Immutable Objects
I am back in Chicago for more training. This time it is Object Bootcamp. One thing that we touched on today was the idea of immutable objects. Put simply, this means that the state of an object cannot be changed. From a conceptual point of view, this makes a lot of sense. If you have a Money and you create a new object worth $5.00 there is no way that you should be able to change that into $2.00. If you want to have $2.00, you need to create a new object since in reality you would no longer have $5.00.
The trick comes when you need to scale this up to more complex domain objects which have more then one or two attributes. So for example, how does this translate when you have a Class that represents a person. If that person’s name changes, does that make them a new person? Probably not. However, if their address changes, and the address is represented by an object composited within Person, then you can make a very strong argument that it represents a new address. Therefore, a new Address object needs to be instantiated.
The same argument could be made for a person’s email address or phone number.

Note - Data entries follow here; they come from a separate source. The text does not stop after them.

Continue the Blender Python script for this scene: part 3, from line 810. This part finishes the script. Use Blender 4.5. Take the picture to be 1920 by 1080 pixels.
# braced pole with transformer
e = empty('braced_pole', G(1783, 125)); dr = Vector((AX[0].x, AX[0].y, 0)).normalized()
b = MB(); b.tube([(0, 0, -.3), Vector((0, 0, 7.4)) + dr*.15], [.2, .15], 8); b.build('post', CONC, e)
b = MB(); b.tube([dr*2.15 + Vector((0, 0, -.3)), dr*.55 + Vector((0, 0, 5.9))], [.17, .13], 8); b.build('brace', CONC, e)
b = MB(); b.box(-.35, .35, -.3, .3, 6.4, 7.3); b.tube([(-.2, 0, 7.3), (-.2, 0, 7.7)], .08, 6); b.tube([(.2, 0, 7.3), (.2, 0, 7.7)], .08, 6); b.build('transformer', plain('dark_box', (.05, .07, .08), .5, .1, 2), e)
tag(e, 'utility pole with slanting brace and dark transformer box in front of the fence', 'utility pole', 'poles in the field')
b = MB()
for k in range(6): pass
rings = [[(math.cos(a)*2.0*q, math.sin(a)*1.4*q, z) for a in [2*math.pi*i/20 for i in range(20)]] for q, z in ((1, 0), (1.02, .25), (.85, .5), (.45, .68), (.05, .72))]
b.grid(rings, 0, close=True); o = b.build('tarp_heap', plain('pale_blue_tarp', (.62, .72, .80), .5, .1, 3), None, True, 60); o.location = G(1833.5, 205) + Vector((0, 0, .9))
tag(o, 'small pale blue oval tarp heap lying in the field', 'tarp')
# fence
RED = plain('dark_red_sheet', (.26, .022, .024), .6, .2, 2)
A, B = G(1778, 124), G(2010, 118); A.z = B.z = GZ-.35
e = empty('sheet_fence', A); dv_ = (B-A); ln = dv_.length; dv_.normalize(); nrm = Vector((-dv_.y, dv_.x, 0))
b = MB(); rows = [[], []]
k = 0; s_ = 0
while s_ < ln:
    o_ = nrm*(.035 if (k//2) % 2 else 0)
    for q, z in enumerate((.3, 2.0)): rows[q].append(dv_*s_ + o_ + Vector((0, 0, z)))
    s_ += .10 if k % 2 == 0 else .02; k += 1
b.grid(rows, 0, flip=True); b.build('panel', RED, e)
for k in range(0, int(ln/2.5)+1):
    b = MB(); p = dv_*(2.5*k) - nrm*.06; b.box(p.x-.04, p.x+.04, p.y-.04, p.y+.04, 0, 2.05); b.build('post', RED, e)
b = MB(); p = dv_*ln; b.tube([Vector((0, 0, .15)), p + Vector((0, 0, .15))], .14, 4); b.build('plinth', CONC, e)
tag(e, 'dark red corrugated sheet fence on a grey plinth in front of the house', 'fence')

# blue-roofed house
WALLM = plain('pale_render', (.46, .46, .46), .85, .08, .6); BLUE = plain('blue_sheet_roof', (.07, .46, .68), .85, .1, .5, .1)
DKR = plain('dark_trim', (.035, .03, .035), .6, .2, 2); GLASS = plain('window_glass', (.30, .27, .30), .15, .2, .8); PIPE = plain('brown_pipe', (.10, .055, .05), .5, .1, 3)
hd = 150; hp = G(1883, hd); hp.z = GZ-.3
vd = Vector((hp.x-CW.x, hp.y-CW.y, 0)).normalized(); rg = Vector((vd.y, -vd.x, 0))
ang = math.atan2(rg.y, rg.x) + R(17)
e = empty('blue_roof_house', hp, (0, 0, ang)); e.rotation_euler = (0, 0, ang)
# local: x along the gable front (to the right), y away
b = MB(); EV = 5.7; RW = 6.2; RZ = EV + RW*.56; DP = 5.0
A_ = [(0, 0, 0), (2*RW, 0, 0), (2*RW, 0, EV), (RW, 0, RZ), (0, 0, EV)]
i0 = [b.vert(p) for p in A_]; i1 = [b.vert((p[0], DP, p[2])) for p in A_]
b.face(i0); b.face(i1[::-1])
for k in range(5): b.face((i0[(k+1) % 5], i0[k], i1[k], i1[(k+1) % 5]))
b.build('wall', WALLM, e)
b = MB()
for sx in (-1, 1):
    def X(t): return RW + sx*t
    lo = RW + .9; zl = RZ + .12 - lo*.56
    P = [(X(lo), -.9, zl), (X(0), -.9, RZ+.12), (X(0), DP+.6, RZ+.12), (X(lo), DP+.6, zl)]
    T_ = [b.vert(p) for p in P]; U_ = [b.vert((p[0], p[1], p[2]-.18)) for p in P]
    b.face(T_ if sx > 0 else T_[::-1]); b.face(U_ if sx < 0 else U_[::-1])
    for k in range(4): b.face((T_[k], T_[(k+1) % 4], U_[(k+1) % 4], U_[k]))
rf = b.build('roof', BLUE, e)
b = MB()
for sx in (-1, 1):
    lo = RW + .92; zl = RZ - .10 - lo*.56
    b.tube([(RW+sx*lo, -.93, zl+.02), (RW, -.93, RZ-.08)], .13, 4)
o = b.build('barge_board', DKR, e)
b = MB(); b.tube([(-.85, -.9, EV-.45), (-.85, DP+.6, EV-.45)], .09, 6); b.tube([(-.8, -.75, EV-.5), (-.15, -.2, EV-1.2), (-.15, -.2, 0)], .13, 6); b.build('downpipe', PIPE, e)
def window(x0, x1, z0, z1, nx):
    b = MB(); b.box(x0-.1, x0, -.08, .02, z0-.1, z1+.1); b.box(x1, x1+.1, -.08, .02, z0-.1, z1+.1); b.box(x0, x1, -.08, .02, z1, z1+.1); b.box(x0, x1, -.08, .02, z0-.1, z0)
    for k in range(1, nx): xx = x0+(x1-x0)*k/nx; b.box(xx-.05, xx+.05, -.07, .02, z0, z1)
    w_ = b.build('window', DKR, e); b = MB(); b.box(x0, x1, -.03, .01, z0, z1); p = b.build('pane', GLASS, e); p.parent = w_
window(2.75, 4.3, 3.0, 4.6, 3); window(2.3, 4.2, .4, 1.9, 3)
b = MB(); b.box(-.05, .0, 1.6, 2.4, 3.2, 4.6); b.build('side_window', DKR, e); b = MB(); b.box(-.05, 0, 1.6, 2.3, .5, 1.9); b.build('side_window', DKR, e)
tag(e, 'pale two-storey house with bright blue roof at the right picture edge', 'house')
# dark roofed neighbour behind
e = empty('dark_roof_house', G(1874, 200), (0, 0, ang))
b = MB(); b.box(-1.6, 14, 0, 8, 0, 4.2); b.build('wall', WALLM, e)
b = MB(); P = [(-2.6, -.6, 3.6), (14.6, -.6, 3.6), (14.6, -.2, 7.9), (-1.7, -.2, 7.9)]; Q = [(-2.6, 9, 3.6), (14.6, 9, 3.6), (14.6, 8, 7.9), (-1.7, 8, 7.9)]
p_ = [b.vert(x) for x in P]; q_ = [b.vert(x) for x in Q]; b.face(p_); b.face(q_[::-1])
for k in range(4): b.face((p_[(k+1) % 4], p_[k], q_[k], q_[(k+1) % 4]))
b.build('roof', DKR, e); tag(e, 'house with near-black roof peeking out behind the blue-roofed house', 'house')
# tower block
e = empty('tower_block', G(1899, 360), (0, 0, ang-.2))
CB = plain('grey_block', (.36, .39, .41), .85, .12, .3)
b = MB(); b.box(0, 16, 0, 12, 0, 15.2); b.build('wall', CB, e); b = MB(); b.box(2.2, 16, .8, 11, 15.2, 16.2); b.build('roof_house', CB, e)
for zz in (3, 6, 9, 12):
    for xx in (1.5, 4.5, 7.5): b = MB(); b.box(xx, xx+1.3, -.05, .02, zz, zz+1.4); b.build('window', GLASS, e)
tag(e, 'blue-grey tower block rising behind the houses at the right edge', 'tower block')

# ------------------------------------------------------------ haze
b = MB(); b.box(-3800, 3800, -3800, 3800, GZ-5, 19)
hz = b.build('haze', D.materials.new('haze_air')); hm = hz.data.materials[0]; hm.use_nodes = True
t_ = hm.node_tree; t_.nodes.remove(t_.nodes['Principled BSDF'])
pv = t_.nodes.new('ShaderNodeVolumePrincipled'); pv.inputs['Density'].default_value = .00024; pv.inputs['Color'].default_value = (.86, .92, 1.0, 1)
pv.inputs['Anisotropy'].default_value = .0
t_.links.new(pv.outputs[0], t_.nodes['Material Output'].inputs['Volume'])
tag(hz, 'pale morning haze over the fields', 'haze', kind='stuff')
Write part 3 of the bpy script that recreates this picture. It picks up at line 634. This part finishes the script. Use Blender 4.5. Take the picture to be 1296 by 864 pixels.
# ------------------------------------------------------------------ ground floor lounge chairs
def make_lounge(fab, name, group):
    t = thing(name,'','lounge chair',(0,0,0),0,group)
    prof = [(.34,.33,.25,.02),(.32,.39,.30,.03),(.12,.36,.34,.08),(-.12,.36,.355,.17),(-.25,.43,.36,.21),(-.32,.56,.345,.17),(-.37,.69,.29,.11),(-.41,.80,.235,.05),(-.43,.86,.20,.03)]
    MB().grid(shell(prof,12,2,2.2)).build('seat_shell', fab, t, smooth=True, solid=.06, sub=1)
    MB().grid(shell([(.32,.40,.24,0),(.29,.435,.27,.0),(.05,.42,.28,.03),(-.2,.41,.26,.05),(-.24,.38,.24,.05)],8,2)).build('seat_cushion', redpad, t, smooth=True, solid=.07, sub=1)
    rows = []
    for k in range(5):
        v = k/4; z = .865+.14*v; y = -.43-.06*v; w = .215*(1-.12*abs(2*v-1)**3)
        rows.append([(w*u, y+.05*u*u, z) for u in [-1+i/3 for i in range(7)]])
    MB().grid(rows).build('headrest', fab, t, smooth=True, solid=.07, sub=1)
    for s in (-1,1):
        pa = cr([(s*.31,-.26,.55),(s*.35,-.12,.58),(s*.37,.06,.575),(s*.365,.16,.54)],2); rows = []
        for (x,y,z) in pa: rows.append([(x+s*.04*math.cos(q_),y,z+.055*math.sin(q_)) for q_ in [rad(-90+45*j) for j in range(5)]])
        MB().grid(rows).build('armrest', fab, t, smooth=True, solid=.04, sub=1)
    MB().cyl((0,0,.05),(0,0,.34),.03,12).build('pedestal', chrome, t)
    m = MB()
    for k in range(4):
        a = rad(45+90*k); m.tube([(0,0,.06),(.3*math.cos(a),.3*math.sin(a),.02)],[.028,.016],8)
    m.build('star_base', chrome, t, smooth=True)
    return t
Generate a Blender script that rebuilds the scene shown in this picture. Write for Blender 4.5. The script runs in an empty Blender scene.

This idea becomes important when you think about creating multi-threaded systems. Having all of your domain objects immutable means that they are all read-only. This means that you really do not have any shared resources between threads and it reduces the complexity of the entire application.
I am still thinking all of this through and have yet to try any of it on a real life application. In theory though it makes a lot of sense, but I am not sure how well it will work in practice. I think there will always be some information in domain model objects, or any class for that matter, that it makes sense to have change and thus violates this idea of having all objects be immutable.
Well that maybe, but it depends on the type of application your building and what you want to be immutable. You could have users immutable if you want or maybe things you store in history (system log of your application). But try to see what the advantage of this is… Don’t forget you can always add synchronize to your method definitions.
take care.
In the book Domain-Driven Design, Eric Evans writes about the importance of knowing your (immutable) Value Objects from your (changeable) Entities, in the very same direction you are reasoning.
The book: http://domaindrivendesign.org/books/
Cool. I have had the book Domain-Driven Design on my to-read list for a while now, I think I will earmark it as my next book. Just have to work my way through Agile Web Development with Rails first.